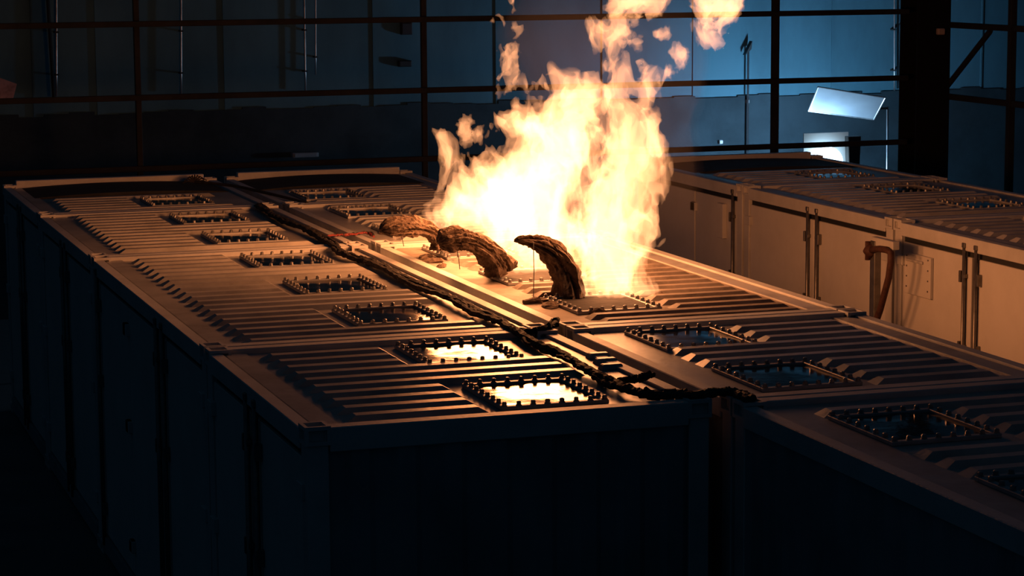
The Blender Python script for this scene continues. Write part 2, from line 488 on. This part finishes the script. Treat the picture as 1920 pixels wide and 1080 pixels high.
    # vents
    for v in vents:
        c = T(vu, v, zr)
        f = link('blast_vent', VFR, o, c)
        link('scorched_opening' if opened else 'vent_panel', VOPEN if opened else VPAN, f)
        nb = 8
        for i in range(nb):
            for j in range(nb):
                if i in (0, nb - 1) or j in (0, nb - 1):
                    bx = (-1 + 2 * i / (nb - 1)) * (VW - .024); by = (-1 + 2 * j / (nb - 1)) * (VD - .024)
                    link('bolt', BOLT, f, (bx, by, .027), (0, 0, random.uniform(0, 1)))
    if shadow_arch:  # dark arched sheet standing in for the curved shadow before the far beam
        mb = MB(); m = 20; b0 = 0
        for yy in (ye - 1.5, ye - .2):
            for i in range(m + 1):
                u = .12 + (W - .24) * i / m
                mb.v.append((u, yy, zr + .004 + .045 * math.sin(math.pi * i / m) ** .8))
            for i in range(m + 1):
                u = .12 + (W - .24) * i / m
                mb.v.append((u, yy, zr + .001))
        q = 2 * (m + 1)
        for i in range(m):
            mb.f.append((i, i + 1, q + i + 1, q + i))
            mb.f.append((i, m + 1 + i, m + 2 + i, i + 1))
            mb.f.append((q + i, q + i + 1, q + m + 2 + i, q + m + 1 + i))
        part('end_shadow', mb, 'arch_shade', smooth=False)
    return o

B0, B1, B2, B3, B4 = 13.87, 17.07, 22.70, 26.68, 30.25
LX0, LX1, CX0, CX1, RX0, RX1 = 3.27, 5.98, 6.11, 8.61, 11.88, 14.62
def even(a, e, n): return [a + .17 + (e - a - .34) * i / n for i in range(n + 1)]
container('nearest container of the left row, two roof vents mirroring the fire', LX0, LX1, B0, B1, False, [14.65, 16.35], even(B0, B1, 2))
container('long middle container of the left row with three roof vents', LX0, LX1, B1, B2, False, [18.27, 20.07, 21.93], even(B1, B2, 3))
container('left row container between the long one and the far one, two dark roof vents', LX0, LX1, B2, B3, False, [23.87, 25.72], even(B2, B3, 2))
container('far left container with one roof vent and a dark arch standing in for shadow', LX0, LX1, B3, B4, False, [27.68], even(B3, B4, 2), shadow_arch=True)
container('dark container at the bottom right corner, closest to the viewer', CX0, CX1, 8.3, B0, True, [9.0, 10.95, 12.8], even(8.3, B0, 3))
container('centre row container just in front of the burning one, two roof vents', CX0, CX1, B0, B1, True, [14.65, 16.35], even(B0, B1, 2))
container('burning container with flames rising from its open roof vents', CX0, CX1, B1, B2, True, [18.27, 20.07, 21.93], even(B1, B2, 3), opened=True)
container('centre row container right behind the fire, two roof vents', CX0, CX1, B2, B3, True, [23.87, 25.72], even(B2, B3, 2))
container('far centre container with one roof vent and a dark arch standing in for shadow', CX0, CX1, B3, B4, True, [27.68], even(B3, B4, 2), shadow_arch=True)

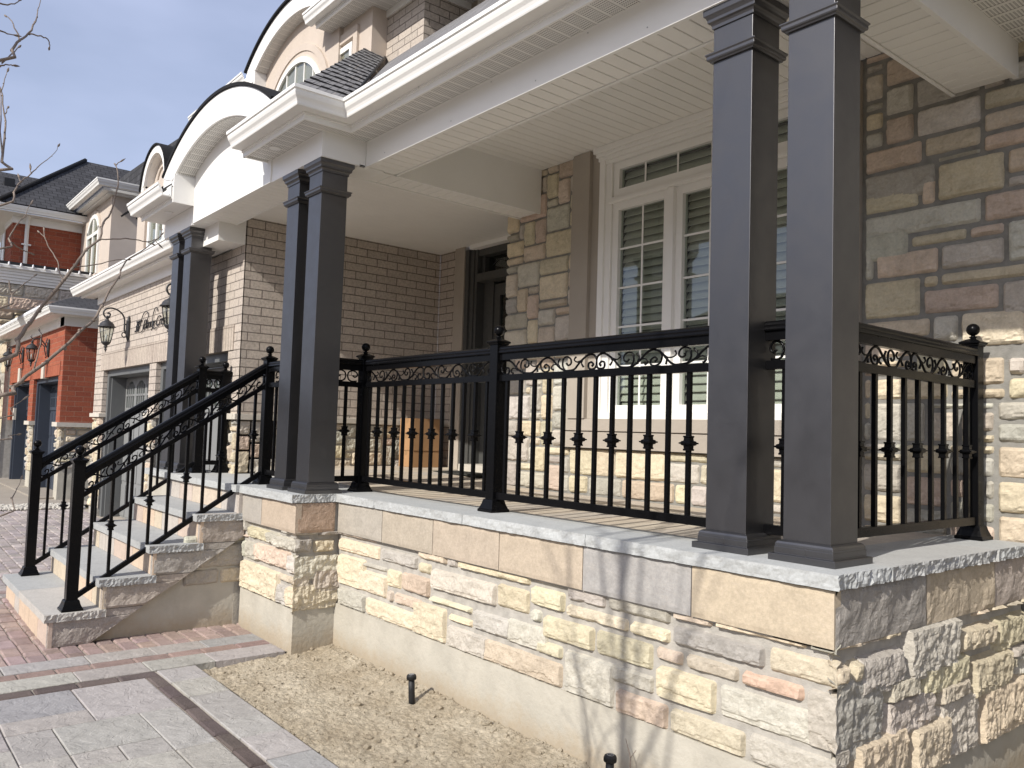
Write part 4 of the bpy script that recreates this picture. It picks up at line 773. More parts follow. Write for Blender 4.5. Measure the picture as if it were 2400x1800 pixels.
ed = arc_pts(CXA, 3.473, 2.45, 1.395); ed2 = arc_pts(CXA, 3.503, 2.47, 1.41); b = MB(); ribbon(b, ed, ed2, -0.455, 1.6); b.build('arch_roof', 'darkshingle', house)
B('arch_end', 'white', [(-7.29, -6.86, -0.43, 0.5, 2.90, 3.03)]); B('arch_end', 'white', [(-4.99, -4.5, -0.43, 0.5, 2.90, 3.02)])
# porch roof
def roof_quad(name, pts, mat='shingle', par=None, thick=0.03, ujs=True):
    """pts: eave left, eave right, top right, top left; courses follow the eave"""
    P = [Vector(p) for p in pts]; e = (P[1] - P[0]).normalized(); nn = (P[1] - P[0]).cross(P[3] - P[0]).normalized(); up = nn.cross(e)
    uv = [tuple(((p - P[0]).dot(e), (p - P[0]).dot(up))) for p in P]
    b = MB(); n = len(P); vs = [tuple(p) for p in P] + [tuple(p - nn * thick) for p in P]
    b.add(vs, [tuple(range(n))] + [(i, i + n, (i + 1) % n + n, (i + 1) % n) for i in range(n)] + [tuple(reversed(range(n, 2 * n)))], 0, (1, 1, 1), False, [uv] + [[(0, 0)] * 4] * n + [[(0, 0)] * n])
    return b.build(name, mat, par if par is not None else house)
roof_quad('porch_roof', [(-3.77, -0.16, 2.875), (0.4, -0.16, 2.875), (0.4, 1.8, 4.78), (-6.62, 1.8, 4.78)])
def stepped(name, eave, k, rise_dir, n, mat): pass
# side slope of the pier bay in real overlapping courses
b = MB(); nrow = 17
A0 = Vector((-3.76, -0.56, 2.885)); T0 = Vector((-6.86, 1.62, 4.975)); V0 = Vector((-3.76, -0.15, 2.885)); V1 = Vector((-6.70, 1.80, 4.86))
for i in range(nrow):
    a = i / nrow; c2 = (i + 1.35) / nrow; c2 = min(c2, 1.0)
    p0 = A0.lerp(T0, a); p1 = V0.lerp(V1, a); q0 = A0.lerp(T0, c2); q1 = V0.lerp(V1, c2)
    nrm = (p1 - p0).cross(q0 - p0).normalized(); nrm = nrm if nrm.z > 0 else -nrm; nseg = 6; tb = 0.017
    for s_ in range(nseg):
        f0 = s_ / nseg; f1 = (s_ + 1) / nseg; dz = nrm * (tb * (0.75 + 0.5 * ((i * 7 + s_ * 13) % 5) / 5))
        a0 = p0.lerp(p1, f0) + dz; a1 = p0.lerp(p1, f1) + dz; b0 = q0.lerp(q1, f0); b1 = q0.lerp(q1, f1); o0 = p0.lerp(p1, f0); o1 = p0.lerp(p1, f1)
        uvw = [(s_ * 0.23 + i * 0.07, i * 0.135 + 0.02), ((s_ + 1) * 0.23 + i * 0.07 - 0.01, i * 0.135 + 0.02), ((s_ + 1) * 0.23 + i * 0.07 - 0.01, i * 0.135 + 0.12), (s_ * 0.23 + i * 0.07, i * 0.135 + 0.12)]
        b.add([tuple(v) for v in (a0, a1, b1, b0, o0, o1)], [(0, 1, 2, 3), (4, 5, 1, 0)], 0, (1, 1, 1), False, [uvw, [(0.0, 0.0)] * 4])
b.build('porch_roof', 'shingle', house, label='stepped shingle slope above the pier')
b = MB(); b.tube([V0 + Vector((0, 0, 0.01)), V1 + Vector((0, 0, 0.01))], 0.014, 5); b.build('roof_valley', 'rubber', house)
roof_quad('porch_roof', [(-5.0, -0.56, 2.87), (-3.76, -0.56, 2.87), (-6.86, 1.62, 4.96), (-7.0, 1.62, 4.96)])
roof_quad('porch_roof', [(-8.1, -0.5, 2.87), (-7.0, -0.5, 2.87), (-7.0, 0.7, 3.9), (-8.1, 0.7, 3.9)])
# entry: brick side wall, door wall
B('brick_wall', 'brick', [(-7.2, -6.57, 0.6, 2.6, 0.6, 2.63), (-6.69, -6.57, 0.2, 0.6, 0.6, 2.63), (-6.569, -6.22, 2.6, 2.75, 0.0, 2.63)], label='shaded buff brick walls around the front door')
b = MB(); b.box(-6.9, -6.585, 0.215, 2.6, -0.3, 0.56); b.build('wall_mortar', 'mortar', house)
b = MB(); veneer(b, FR('x', -6.585), 0.20, 2.6, 0.0, 0.545, 0.026, 0.014, 0.014, (), 31, open_l=0.2, edge='e', cell=0.078); b.build('stone_veneer', 'stone', house, label='stone base of the brick wall beside the boxes')
B('ledge', 'ledge', [(-6.6, -6.535, 0.165, 2.6, 0.545, 0.605), (-6.57, -6.22, 2.57, 2.62, 0.545, 0.605)], bevel=0.004)
B('door_pilaster', 'taupe', [(-6.22, -6.18, 2.575, 2.75, 0.0, 2.622), (-6.18, -5.995, 2.545, 2.75, 0.0, 2.622)])
B('door_frame', 'frontdoor', [(-5.995, -5.93, 2.56, 2.8, 0.08, 2.58), (-5.93, -5.87, 2.59, 2.8, 0.08, 2.58), (-5.87, -5.83, 2.61, 2.8, 0.08, 2.58), (-5.83, -4.47, 2.60, 2.8, 2.20, 2.29), (-5.83, -4.47, 2.63, 2.8, 2.50, 2.58), (-5.83, -5.78, 2.68, 2.8, 2.29, 2.50), (-5.83, -5.66, 2.72, 2.8, 0.08, 2.20)], bevel=0.002)
B('door_crown', 'whitewin', [(-5.9, -4.47, 2.54, 2.75, 2.575, 2.622)], bevel=0.004)
dr = B('front_door', 'frontdoor', [(-5.66, -5.56, 2.74, 2.79, 0.14, 2.17), (-4.62, -4.47, 2.74, 2.79, 0.14, 2.17), (-5.56, -4.62, 2.74, 2.79, 2.04, 2.17), (-5.56, -4.62, 2.74, 2.79, 0.14, 0.45)], label='dark glazed front door')
B('pane', 'glass', [(-5.56, -4.62, 2.762, 2.768, 0.45, 2.04)], dr); B('transom_pane', 'glass', [(-5.78, -4.5, 2.74, 2.746, 2.29, 2.50)], dr)
b = MB(); 
for k in range(3): b.tube([(-5.4 + 0.3 * k + 0.08 * math.cos(a / 3), 2.755, 1.5 + 0.35 * math.sin(a / 5) + 0.02 * a) for a in range(0, 24)], 0.008, 5)
b.tube([(-5.7 + 0.1 * a, 2.735, 2.40 + 0.05 * math.sin(a * 1.3)) for a in range(12)], 0.006, 5)
b.build('iron_scrollwork', 'iron', dr)
B('room_backing', 'dark', [(-5.9, -4.4, 2.85, 2.9, 0.0, 2.6)])
B('door_sill', 'ledge', [(-5.78, -4.46, 2.40, 2.74, 0.02, 0.14)], bevel=0.006)
# garage front
GY = 0.20
b = MB()
for bx in ((-12.65, -12.13, GY, 0.6, 0.6, 2.34), (-9.70, -9.41, GY, 0.6, 0.6, 2.34), (-6.90, -6.69, GY, 0.6, 0.6, 2.34), (-6.69, -6.57, GY - 0.001, GY + 0.01, 0.6, 2.63), (-12.13, -9.70, GY, 0.6, 1.53, 2.34), (-9.41, -6.90, GY, 0.6, 1.53, 2.34)): b.box(*bx)
b.build('brick_wall', 'brick', house, label='sunlit buff brick garage front')
B('lintel', 'soldier', [(-12.28, -9.56, GY - 0.012, GY + 0.3, 1.262, 1.528), (-9.55, -6.75, GY - 0.012, GY + 0.3, 1.262, 1.528)])
b = MB()
for x0, x1 in ((-12.64, -12.14), (-9.69, -9.42), (-6.89, -6.585)): b.box(x0, x1, GY + 0.02, 0.6, G - 0.3, 0.55)
b.build('wall_mortar', 'mortar', house)
for x0, x1, sd in ((-12.66, -12.12, 41), (-9.71, -9.40, 42), (-6.91, -6.56, 43)):
    b = MB(); veneer(b, FR('y', GY + 0.02), x0, x1, -0.85, 0.545, 0.03, 0.02, 0.018, (), sd, maxw=4); b.build('stone_veneer', 'stone', house, label='pale stone foot of a garage pier')
for a_, c_ in ((-12.70, -12.10), (-9.74, -9.38), (-6.93, -6.6)): B('ledge', 'ledge', [(a_, c_, GY - 0.04, GY + 0.1, 0.545, 0.605)], bevel=0.004)
def garage_door(x0, x1, ztop, zbot, mat, jmat, par, yf):
    B('door_jamb', jmat, [(x0, x0 + 0.10, yf + 0.06, yf + 0.14, zbot, ztop), (x0 + 0.10, x0 + 0.14, yf + 0.1, yf + 0.32, zbot, ztop), (x1 - 0.10, x1, yf + 0.06, yf + 0.14, zbot, ztop), (x1 - 0.14, x1 - 0.10, yf + 0.1, yf + 0.32, zbot, ztop), (x0, x1, yf + 0.061, yf + 0.141, ztop - 0.09, ztop + 0.003), (x0, x1, yf + 0.14, yf + 0.32, ztop - 0.10, ztop - 0.06)], par, bevel=0.002)
    xa, xb = x0 + 0.14, x1 - 0.14; y = yf + 0.30; nP = 4; w = (xb - xa) / nP; zt = ztop - 0.10
    b = MB(); b.box(xa, xb, y + 0.02, y + 0.06, zbot, zt); hs = [zbot, zbot + (zt - 0.55 - zbot) / 3, zbot + (zt - 0.55 - zbot) * 2 / 3, zt - 0.55, zt]
    for i in range(3):
        for k in range(nP * 2):
            a = xa + k * w / 2 + 0.02; b.box(a, a + w / 2 - 0.04, y + 0.008, y + 0.021, hs[i] + 0.03, hs[i + 1] - 0.03)
    for k in range(nP):
        a = xa + k * w; b.box(a + 0.005, a + 0.055, y, y + 0.021, zt - 0.53, zt - 0.02); b.box(a + w - 0.055, a + w - 0.005, y, y + 0.021, zt - 0.53, zt - 0.02)
        b.box(a + 0.055, a + w - 0.055, y, y + 0.021, zt - 0.53, zt - 0.46); b.box(a + 0.055, a + w - 0.055, y, y + 0.021, zt - 0.285, zt - 0.255)
        for j in range(1, 4): xm = a + 0.055 + (w - 0.11) * j / 4; b.box(xm - 0.012, xm + 0.012, y, y + 0.021, zt - 0.46, zt - 0.09)
        n = 10; pts = [(a + 0.055 + (w - 0.11) * t / n, zt - 0.13 + 0.075 * math.sin(math.pi * t / n)) for t in range(n + 1)] + [(a + w - 0.055, zt - 0.02), (a + 0.055, zt - 0.02)]
        b.prism([(p[0], p[1]) for p in pts], 'y', y + 0.001, y + 0.021)
    d = b.build('garage_door', mat, par, bevel=0.002)
    b = MB()
    for k in range(nP): a = xa + k * w; b.box(a + 0.055, a + w - 0.055, y + 0.016, y + 0.019, zt - 0.46, zt - 0.05)
    b.build('pane', 'glass', d)
    return d
garage_door(-12.13, -9.70, 1.26, -0.97, 'doorgrey', 'jambgrey', house, GY); garage_door(-9.41, -6.90, 1.26, -1.1, 'doorgrey', 'jambgrey', house, GY)
B('frieze', 'white', [(-12.70, -6.9, GY - 0.022, GY + 0.05, 2.335, 2.47)])
B('eave_soffit', 'soffit', [(-13.05, -6.9, 0.0, GY + 0.04, 2.468, 2.478), (-13.05, -12.66, 0.2, 1.2, 2.468, 2.478)])
b = MB(); b.box(-7.6, -6.572, -0.08, GY - 0.003, 2.335, 2.60); b.build('eave_return', 'soffit', house)
sweep('fascia', [(-13.05, 0.03), (-7.7, 0.03)], FAS, 'white', 2.455); sweep('gutter', [(-13.2, 0.0), (-7.7, 0.0)], GUT, 'white', 2.495, bevel=0.001)
roof_quad('garage_roof', [(-13.25, -0.1, 2.6), (-7.6, -0.1, 2.6), (-7.6, 0.75, 3.15), (-12.9, 0.75, 3.15)], 'darkshingle')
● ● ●
▶ Task requirements: Search the listing above for the string "this". Copy every line that contains it.

▶ Completed exercise:
The Blender Python script for this scene continues. Write part 2, from line 488 on. This part finishes the script. Treat the picture as 1920 pixels wide and 1080 pixels high.
Write part 4 of the bpy script that recreates this picture. It picks up at line 773. More parts follow. Write for Blender 4.5. Measure the picture as if it were 2400x1800 pixels.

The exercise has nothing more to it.